Harold Shapero - Awards

Awards

Shapero won the Rome Prize in 1941 for the Nine-Minute Overture. The jurors were Howard Barlow, Howard Hanson, Leo Sowerby, Walter Piston and Albert Stoessel. The prize consisted of US$1000 and a residency in Italy, which Shapero was unable to take because of the war. The 2nd Annual George Gershwin Memorial Concert held on 13 February 1946 at Carnegie Hall in New York City featured one movement of Shapero's Serenade in D. This performance was part of a prize sponsored by B'nai B'rith Victory Lodge which also included publication (Shapero's first) with royalties and US$1000.

In 1946 Shapero won the Joseph H. Bearns Prize of US$1200 for the Symphony for String Orchestra. Shapero has also won two Guggenheim Fellowships (in 1947 and in 1948), two Fulbright Fellowships (in 1948 and in 1960), and a Naumburg Fellowship.

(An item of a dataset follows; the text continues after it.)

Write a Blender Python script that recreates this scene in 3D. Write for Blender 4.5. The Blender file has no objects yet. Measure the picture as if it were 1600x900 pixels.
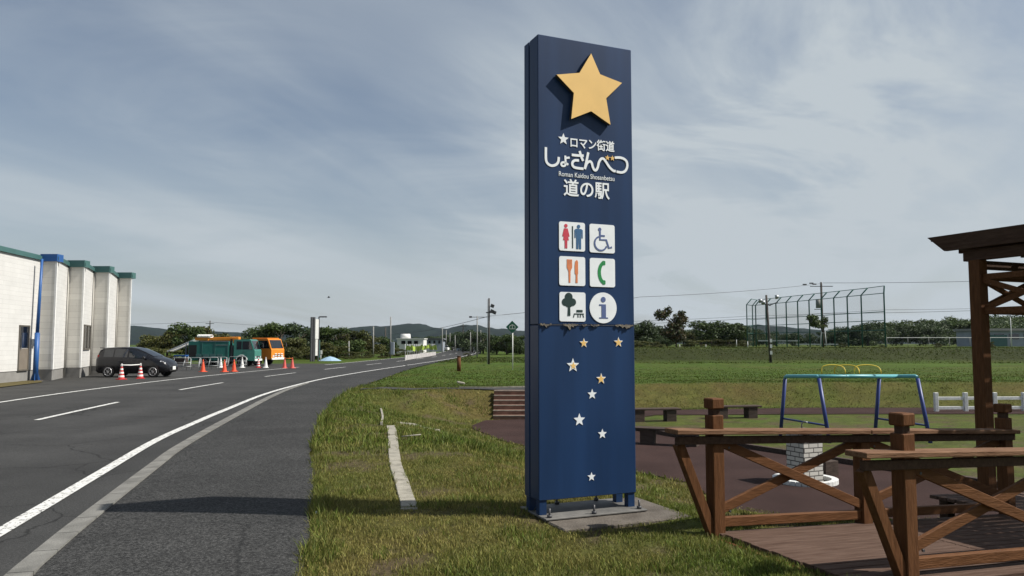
import bpy, bmesh, math, random
import numpy as np
from mathutils import Vector, Matrix, Euler

R = math.radians
random.seed(7)
rng = np.random.default_rng(11)
SC = bpy.context.scene
COL = SC.collection

# ------------------------------------------------------------------ camera
F_PX, CAM_H, HOR = 1200.0, 1.70, 537.0
PITCH = math.atan((HOR - 450.0) / F_PX)
cd = bpy.data.cameras.new('camera')
cd.sensor_width = 36.0
cd.lens = 36.0 * F_PX / 1600.0
cd.clip_start, cd.clip_end = 0.05, 20000
cam = bpy.data.objects.new('camera', cd)
cam.location = (0, 0, CAM_H)
cam.rotation_euler = (R(90) + PITCH, 0, 0)
COL.objects.link(cam)
SC.camera = cam

# ------------------------------------------------------------------ sky, sun, exposure
SUN_EL, SUN_AZ = 47.0, 95.0          # azimuth clockwise from +Y (the view direction)
sd = Vector((math.sin(R(SUN_AZ)) * math.cos(R(SUN_EL)), math.cos(R(SUN_AZ)) * math.cos(R(SUN_EL)), math.sin(R(SUN_EL))))
W = bpy.data.worlds.new('World')
SC.world = W
W.use_nodes = True
nt = W.node_tree
nt.nodes.clear()
def wn(t, **k):
    n = nt.nodes.new(t)
    for a, b in k.items():
        setattr(n, a, b)
    return n
def wl(a, b):
    nt.links.new(a, b)
out = wn('ShaderNodeOutputWorld')
bg = wn('ShaderNodeBackground')
bg.inputs['Strength'].default_value = 0.062
sky = wn('ShaderNodeTexSky', sky_type='NISHITA', sun_disc=False)
sky.sun_elevation = R(SUN_EL)
sky.sun_rotation = R(SUN_AZ)
sky.air_density, sky.dust_density, sky.ozone_density = 1.0, 1.6, 1.2
tc = wn('ShaderNodeTexCoord')
sep = wn('ShaderNodeSeparateXYZ')
wl(tc.outputs['Generated'], sep.inputs[0])
def wmath(op, a, b=None, clamp=False):
    m = wn('ShaderNodeMath', operation=op)
    m.use_clamp = clamp
    for i, v in enumerate((a, b)):
        if v is None:
            continue
        if isinstance(v, (int, float)):
            m.inputs[i].default_value = v
        else:
            wl(v, m.inputs[i])
    return m.outputs[0]
# project the view direction on a high cloud layer so the streaks foreshorten towards the horizon
den = wmath('ADD', wmath('MAXIMUM', sep.outputs[2], 0.0), 0.16)
px_ = wmath('DIVIDE', sep.outputs[0], den)
py_ = wmath('DIVIDE', sep.outputs[1], den)
comb = wn('ShaderNodeCombineXYZ')
wl(px_, comb.inputs[0]); wl(py_, comb.inputs[1])
def cirrus(rot, scale, nscale, detail, rough, dist, lo, hi, loc=(0, 0, 0)):
    m0 = wn('ShaderNodeMapping')
    m0.inputs['Rotation'].default_value = (0, 0, R(rot))
    wl(comb.outputs[0], m0.inputs[0])
    mp = wn('ShaderNodeMapping')
    mp.inputs['Scale'].default_value = scale
    mp.inputs['Location'].default_value = loc
    wl(m0.outputs[0], mp.inputs[0])
    nz = wn('ShaderNodeTexNoise')
    nz.inputs['Scale'].default_value = nscale
    nz.inputs['Detail'].default_value = detail
    nz.inputs['Roughness'].default_value = rough
    nz.inputs['Distortion'].default_value = dist
    wl(mp.outputs[0], nz.inputs[0])
    mr = wn('ShaderNodeMapRange')
    mr.interpolation_type = 'SMOOTHSTEP'
    mr.inputs[1].default_value, mr.inputs[2].default_value = lo, hi
    wl(nz.outputs[0], mr.inputs[0])
    return mr.outputs[0]
c1 = cirrus(-62, (0.45, 1.7, 1), 0.75, 6, 0.5, 0.5, 0.34, 0.66, (3.1, 1.7, 0))
c2 = cirrus(-35, (0.55, 1.3, 1), 1.3, 8, 0.6, 0.9, 0.44, 0.78, (0.4, 5.2, 0))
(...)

In the 1940s Shapero was closely associated with fellow Piston students Arthur Berger and Irving Fine in a "Stravinsky school" of American composers—a phrase first coined by Copland (Pollack 2001). He was also grouped in the "Boston school" along with Arthur Berger, Lukas Foss, Irving Fine, Alexeï Haieff, and Claudio Spies.